Nicolas Berdiaev, Kingdom of Spirit and Kingdom of Ceasar, transl. Vassileios Youltsis, Pournaras, Thessaloniki, 2002, pp. 241.
The Church’s existence in the world and its consequent theology is an enduring challenge for the human spirit. Thought and intellect struggle to find common ground of a philosophy beyond this world and the various intellectual trappings of the world and history, often framing high cultural forms but never addressing the initial antinomy. An antinomy, as understood and described by the great Russian Christian philosopher in his “essay” on “eschatological metaphysics” contained in the present volume.
This book contains a kind and dialectic of relationships between the “spiritual” and the “social”. An eternal problem which transcends, while at the same time contains, relationships of Church – State and which, in its various conceptualizations in the passage of history, was, a number of times, a measure of the understanding of Christian self-awareness.
For as long as history is plagued by the presence and action of evil and human civilisation does not pronounce the search for truth as its foremost quest, the kingdom of the spirit and the kingdom of Caesar will constitute two antinomic realities. The philosophical multiple vision, in its struggle to reveal the truth, rather confuses the issue further with its side philosophical views. The omnipotence of logic and the apotheosis of everything scientific constitute an ossification of life and a necrosis of the Truth, as triumph of the Spirit.
For the Christian experience the reality of the quest for the truth leads directly to the face of God and the spirituality that “deifies” humans. Humans and god, “the divine and the human” in a dialectic which purges all human-like forms of metaphysics and addresses itself to freedom for the construction of the kingdom of the Spirit.
The author looks carefully at the phenomenon of socialism and sensitivities for equality and social justice, but with a critical disposition towards the apotheosis of materialism, the worldly eschatology and the justification of cause and effectiveness, as advanced by the reality of Marxism.
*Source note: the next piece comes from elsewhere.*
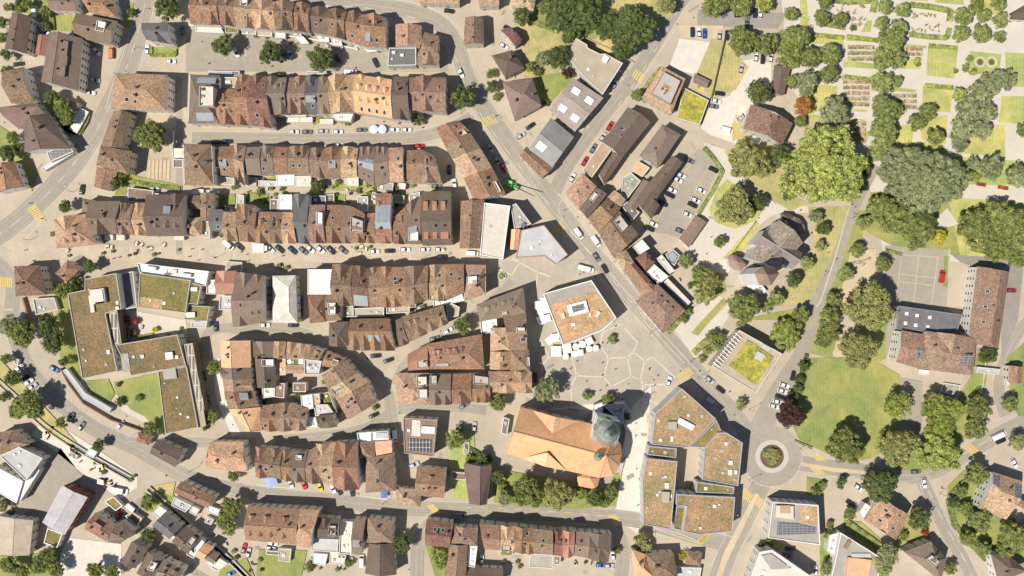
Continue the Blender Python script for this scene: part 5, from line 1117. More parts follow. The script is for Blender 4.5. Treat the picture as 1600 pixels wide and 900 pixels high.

The state and power function historically in Christian thought and the ecclesiastical reality in the form of primeval temptation. This has marked subjugation of the spirit and deprives humans from “seeing” God. This is the author’s most important critique of the modern world, with Marxist philosophy constituting its cutting edge. His call for a new mysticism, although not identical to the Christian call for the transformation of the world in Christ, neither with the Orthodox theological teaching of salvation and deification, would be wrong to be perceived as indecisiveness in the fields of theological narcissism and escape from reality.